▶ The task: Copy out all the lines where "script" shows up.

▶ Task data:
(begin)

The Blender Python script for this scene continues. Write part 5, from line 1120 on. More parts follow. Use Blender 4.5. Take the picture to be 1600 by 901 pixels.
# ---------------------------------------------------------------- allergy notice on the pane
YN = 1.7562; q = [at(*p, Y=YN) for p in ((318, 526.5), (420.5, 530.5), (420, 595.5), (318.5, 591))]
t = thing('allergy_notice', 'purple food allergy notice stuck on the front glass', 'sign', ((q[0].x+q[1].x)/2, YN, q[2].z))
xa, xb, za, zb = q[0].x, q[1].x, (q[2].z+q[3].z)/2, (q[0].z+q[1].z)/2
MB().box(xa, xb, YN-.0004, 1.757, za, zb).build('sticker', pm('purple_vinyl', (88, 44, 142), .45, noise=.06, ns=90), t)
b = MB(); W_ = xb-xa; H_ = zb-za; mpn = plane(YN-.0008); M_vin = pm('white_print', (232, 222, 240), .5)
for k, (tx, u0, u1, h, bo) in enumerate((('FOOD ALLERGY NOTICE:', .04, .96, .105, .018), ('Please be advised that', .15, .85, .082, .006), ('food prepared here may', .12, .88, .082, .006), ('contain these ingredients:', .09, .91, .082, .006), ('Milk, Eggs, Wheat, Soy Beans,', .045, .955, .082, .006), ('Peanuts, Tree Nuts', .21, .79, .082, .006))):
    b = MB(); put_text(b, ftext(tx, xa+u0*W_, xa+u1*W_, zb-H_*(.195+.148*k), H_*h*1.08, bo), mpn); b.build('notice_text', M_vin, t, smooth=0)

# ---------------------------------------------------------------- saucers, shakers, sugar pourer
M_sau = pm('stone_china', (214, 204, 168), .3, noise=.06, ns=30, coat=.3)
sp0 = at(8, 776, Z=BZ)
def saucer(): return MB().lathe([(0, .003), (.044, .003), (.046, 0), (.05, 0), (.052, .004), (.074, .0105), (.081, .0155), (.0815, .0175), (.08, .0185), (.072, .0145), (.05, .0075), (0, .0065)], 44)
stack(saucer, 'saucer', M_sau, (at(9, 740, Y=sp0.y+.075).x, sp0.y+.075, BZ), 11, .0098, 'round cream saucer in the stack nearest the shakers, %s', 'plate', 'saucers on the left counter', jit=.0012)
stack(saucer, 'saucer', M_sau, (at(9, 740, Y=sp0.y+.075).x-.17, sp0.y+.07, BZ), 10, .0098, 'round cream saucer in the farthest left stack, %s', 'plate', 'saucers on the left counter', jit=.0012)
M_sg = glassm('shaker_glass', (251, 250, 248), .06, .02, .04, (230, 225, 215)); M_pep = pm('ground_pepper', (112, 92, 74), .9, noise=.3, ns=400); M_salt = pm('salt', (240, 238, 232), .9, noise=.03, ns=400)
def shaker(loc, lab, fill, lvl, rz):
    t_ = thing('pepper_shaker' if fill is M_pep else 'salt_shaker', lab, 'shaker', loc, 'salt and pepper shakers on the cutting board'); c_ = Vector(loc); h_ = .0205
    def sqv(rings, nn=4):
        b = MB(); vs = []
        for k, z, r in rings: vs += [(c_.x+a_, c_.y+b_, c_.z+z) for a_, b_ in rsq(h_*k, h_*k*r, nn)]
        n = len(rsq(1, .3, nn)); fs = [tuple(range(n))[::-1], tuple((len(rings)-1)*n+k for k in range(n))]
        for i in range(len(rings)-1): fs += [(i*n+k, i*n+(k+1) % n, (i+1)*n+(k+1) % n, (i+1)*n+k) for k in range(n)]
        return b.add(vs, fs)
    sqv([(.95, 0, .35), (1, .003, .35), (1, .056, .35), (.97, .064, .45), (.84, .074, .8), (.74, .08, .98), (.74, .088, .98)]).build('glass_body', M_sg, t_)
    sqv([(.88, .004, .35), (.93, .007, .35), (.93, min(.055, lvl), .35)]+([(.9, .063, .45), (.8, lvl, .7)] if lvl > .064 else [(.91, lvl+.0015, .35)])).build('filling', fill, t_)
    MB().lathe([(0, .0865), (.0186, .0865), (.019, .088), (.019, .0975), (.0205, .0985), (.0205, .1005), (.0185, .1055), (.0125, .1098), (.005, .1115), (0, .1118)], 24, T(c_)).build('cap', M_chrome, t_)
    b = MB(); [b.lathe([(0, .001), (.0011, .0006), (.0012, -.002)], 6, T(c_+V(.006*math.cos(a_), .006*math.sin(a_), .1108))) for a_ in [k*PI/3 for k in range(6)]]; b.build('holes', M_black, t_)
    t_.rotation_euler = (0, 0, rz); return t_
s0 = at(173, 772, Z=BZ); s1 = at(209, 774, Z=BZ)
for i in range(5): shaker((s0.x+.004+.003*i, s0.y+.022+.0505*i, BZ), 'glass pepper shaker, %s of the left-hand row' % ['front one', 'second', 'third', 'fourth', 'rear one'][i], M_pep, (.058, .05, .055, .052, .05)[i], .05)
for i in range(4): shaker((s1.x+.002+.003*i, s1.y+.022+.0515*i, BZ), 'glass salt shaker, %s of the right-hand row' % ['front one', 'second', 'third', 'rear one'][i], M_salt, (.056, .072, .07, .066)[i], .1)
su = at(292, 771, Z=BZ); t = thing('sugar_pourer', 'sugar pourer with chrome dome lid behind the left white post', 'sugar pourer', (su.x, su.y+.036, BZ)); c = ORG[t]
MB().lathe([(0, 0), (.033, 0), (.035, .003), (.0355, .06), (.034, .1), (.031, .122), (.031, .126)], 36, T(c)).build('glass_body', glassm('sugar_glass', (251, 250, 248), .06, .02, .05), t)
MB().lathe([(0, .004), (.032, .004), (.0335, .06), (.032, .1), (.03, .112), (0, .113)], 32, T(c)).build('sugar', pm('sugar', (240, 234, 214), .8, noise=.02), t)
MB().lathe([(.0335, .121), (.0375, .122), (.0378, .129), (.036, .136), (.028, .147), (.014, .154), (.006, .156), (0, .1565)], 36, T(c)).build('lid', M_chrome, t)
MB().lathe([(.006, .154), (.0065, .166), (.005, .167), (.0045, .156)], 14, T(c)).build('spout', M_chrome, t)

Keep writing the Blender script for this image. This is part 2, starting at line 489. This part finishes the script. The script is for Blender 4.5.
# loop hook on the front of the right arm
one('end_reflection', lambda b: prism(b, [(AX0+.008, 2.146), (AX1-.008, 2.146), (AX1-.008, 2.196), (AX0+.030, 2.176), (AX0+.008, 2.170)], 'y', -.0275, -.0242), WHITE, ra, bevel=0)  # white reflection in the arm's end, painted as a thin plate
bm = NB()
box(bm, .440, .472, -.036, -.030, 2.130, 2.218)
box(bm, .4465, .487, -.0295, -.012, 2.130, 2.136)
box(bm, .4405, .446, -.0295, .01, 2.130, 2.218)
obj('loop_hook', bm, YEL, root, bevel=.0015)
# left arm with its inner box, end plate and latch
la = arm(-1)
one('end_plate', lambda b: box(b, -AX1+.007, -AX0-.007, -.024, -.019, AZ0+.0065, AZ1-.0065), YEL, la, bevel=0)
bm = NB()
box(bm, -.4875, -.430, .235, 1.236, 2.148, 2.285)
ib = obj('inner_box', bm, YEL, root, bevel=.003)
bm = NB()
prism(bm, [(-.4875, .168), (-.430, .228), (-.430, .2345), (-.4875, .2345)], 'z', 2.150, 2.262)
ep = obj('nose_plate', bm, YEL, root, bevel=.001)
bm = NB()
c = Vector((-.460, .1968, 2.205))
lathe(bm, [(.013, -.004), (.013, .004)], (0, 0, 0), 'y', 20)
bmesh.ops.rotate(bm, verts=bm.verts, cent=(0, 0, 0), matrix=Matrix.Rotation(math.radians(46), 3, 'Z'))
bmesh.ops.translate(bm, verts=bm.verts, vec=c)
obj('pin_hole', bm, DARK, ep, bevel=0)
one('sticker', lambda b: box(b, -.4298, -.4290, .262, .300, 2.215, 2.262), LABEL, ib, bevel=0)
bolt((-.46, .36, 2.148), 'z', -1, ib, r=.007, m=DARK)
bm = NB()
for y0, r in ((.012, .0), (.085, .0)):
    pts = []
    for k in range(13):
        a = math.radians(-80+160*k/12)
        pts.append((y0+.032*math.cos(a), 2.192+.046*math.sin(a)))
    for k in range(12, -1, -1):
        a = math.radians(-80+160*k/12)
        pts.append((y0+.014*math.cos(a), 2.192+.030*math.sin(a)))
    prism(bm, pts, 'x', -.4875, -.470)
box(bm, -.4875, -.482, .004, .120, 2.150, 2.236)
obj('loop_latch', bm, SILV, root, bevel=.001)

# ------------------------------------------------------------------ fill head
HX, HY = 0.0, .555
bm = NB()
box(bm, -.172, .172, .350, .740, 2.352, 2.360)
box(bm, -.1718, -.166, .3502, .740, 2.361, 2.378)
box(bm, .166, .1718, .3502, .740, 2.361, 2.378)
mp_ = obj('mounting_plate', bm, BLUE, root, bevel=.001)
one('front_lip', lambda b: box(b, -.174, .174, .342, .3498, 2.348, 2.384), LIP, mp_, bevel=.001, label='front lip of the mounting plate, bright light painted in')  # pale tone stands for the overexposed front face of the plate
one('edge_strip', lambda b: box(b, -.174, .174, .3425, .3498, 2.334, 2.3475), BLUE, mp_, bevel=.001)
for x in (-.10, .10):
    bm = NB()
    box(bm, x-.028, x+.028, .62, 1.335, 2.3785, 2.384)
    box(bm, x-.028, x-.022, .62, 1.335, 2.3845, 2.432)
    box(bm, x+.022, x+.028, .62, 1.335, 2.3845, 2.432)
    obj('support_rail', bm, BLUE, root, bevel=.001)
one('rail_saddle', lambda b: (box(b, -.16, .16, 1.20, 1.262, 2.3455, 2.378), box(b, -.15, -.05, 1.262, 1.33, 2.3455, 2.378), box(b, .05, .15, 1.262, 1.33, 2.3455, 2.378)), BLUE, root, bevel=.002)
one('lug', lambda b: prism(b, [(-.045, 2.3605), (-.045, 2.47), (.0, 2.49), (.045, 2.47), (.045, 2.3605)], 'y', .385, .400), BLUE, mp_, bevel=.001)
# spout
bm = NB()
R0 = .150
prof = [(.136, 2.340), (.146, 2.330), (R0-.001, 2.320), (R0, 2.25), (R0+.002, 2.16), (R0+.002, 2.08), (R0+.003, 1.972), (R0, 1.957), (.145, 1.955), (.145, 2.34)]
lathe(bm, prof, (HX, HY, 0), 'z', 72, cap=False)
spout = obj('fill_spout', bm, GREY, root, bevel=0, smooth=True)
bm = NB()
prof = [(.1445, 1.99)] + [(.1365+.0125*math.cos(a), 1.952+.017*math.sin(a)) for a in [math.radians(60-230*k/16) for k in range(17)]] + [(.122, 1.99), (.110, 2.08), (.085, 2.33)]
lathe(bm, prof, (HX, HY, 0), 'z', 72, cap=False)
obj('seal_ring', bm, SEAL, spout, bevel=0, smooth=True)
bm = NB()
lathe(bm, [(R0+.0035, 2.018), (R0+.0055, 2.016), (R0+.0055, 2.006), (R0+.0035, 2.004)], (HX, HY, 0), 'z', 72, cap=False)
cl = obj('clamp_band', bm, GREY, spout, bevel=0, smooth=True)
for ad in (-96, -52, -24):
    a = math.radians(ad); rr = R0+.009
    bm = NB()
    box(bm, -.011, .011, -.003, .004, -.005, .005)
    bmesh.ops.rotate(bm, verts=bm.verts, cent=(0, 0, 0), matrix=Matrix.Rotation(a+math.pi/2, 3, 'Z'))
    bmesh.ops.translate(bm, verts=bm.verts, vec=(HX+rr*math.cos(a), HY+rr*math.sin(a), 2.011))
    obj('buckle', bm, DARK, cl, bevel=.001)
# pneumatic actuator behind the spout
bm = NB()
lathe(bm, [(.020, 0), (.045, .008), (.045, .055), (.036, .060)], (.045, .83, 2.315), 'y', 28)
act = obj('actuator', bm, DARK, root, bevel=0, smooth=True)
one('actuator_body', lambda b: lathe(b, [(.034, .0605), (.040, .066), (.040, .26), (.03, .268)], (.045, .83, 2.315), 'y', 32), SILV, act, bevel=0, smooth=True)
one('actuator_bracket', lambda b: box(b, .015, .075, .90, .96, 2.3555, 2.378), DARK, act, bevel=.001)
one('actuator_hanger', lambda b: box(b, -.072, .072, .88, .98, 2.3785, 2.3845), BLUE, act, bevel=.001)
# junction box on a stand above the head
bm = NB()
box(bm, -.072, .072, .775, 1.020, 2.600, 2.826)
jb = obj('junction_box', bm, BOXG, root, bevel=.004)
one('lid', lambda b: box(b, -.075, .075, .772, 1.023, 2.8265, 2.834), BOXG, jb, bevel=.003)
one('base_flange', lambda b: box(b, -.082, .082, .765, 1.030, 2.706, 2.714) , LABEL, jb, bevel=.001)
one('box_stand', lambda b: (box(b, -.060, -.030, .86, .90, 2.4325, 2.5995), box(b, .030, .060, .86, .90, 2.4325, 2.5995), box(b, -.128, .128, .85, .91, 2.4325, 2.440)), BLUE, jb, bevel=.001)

(end)

▶ Result below:
The Blender Python script for this scene continues. Write part 5, from line 1120 on. More parts follow. Use Blender 4.5. Take the picture to be 1600 by 901 pixels.
Keep writing the Blender script for this image. This is part 2, starting at line 489. This part finishes the script. The script is for Blender 4.5.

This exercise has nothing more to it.